Thank you! may l ask which pretrained checkpoint you were using? since I observed that the file size of the shared pretrained checkpoints is ~500MB, but the fine-tuned checkpoint here is only ~200MB, which is not consistent with the checkpoint size.

image

I apologize for the confusion. The checkpoints in the "pretrained" folder are all pre-trained, while the remaining checkpoints are trained from scratch.

If you are looking to obtain fine-tuned checkpoints, it may require you to perform the fine-tuning by yourself. Upon checking my local repository and disk storage, it appears that the fine-tuned checkpoints have been inadvertently lost or misplaced. I apologize for any inconvenience this may have caused you.

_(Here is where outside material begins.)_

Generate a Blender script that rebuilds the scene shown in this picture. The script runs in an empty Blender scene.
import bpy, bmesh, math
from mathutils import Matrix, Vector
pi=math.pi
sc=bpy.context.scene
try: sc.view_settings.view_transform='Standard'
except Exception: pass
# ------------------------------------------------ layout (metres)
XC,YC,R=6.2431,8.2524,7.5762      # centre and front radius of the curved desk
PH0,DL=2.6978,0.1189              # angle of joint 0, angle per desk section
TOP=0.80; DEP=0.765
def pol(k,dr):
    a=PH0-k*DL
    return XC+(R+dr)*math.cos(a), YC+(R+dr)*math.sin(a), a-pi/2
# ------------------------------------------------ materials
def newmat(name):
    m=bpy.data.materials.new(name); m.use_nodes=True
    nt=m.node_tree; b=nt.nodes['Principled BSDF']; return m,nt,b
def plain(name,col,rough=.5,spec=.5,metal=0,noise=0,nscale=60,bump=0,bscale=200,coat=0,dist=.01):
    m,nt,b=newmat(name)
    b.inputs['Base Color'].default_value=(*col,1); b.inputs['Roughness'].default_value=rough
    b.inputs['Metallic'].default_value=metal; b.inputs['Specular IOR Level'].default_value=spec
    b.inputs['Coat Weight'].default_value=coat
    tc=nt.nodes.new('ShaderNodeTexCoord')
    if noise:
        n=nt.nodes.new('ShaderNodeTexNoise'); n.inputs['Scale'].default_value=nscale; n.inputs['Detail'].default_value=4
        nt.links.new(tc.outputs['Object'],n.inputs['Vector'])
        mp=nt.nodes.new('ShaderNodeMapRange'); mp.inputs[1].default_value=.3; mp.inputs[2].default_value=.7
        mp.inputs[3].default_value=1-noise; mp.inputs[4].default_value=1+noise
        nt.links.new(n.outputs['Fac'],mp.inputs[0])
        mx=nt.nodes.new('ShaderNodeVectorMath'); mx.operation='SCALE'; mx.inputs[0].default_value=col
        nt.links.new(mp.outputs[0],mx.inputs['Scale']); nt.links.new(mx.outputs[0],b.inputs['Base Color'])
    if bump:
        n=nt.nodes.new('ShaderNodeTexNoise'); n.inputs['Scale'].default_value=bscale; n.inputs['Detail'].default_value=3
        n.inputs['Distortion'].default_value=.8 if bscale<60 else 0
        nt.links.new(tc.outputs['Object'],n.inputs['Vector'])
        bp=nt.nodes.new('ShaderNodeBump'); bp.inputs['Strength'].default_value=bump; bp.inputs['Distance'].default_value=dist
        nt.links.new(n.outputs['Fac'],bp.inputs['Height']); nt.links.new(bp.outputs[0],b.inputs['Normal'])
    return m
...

otori-bird avatar Dec 12 '23 06:12 otori-bird

Thank you for your detailed reply; now I understand how the checkpoints are trained in detail. May I ask one more question regarding the role of pretraining in R-SMILES? If the models trained from scratch are very close to those trained using the pretrain-finetune formula, what is the point of pretrainig models here?

Thanks

fiberleif avatar Dec 12 '23 15:12 fiberleif

Thank you for your detailed reply; now I understand how the checkpoints are trained in detail. May I ask one more question regarding the role of pretraining in R-SMILES? If the models trained from scratch are very close to those trained using the pretrain-finetune formula, what is the point of pretrainig models here?

Thanks

This is a good question. It can be attributed to two main points: (1) It does indeed bring about certain performance improvements. In our local experimental environment, the model trained from scratch achieved top-1 and top-10 accuracy rates of 55.0% and 89.8% respectively, while the model fine-tuned from pretraining achieved top-1 and top-10 accuracy rates of 56.3% and 91.0% respectively; (2) It significantly reduces the training time on large datasets. Training a model from scratch on large datasets like uspto-full is very time-consuming, whereas the training time for fine-tuning based on a pretrained model is much less.

otori-bird avatar Dec 13 '23 06:12 otori-bird

Since the questioner has not asked any further questions for a long time, I believe it is appropriate to close this issue.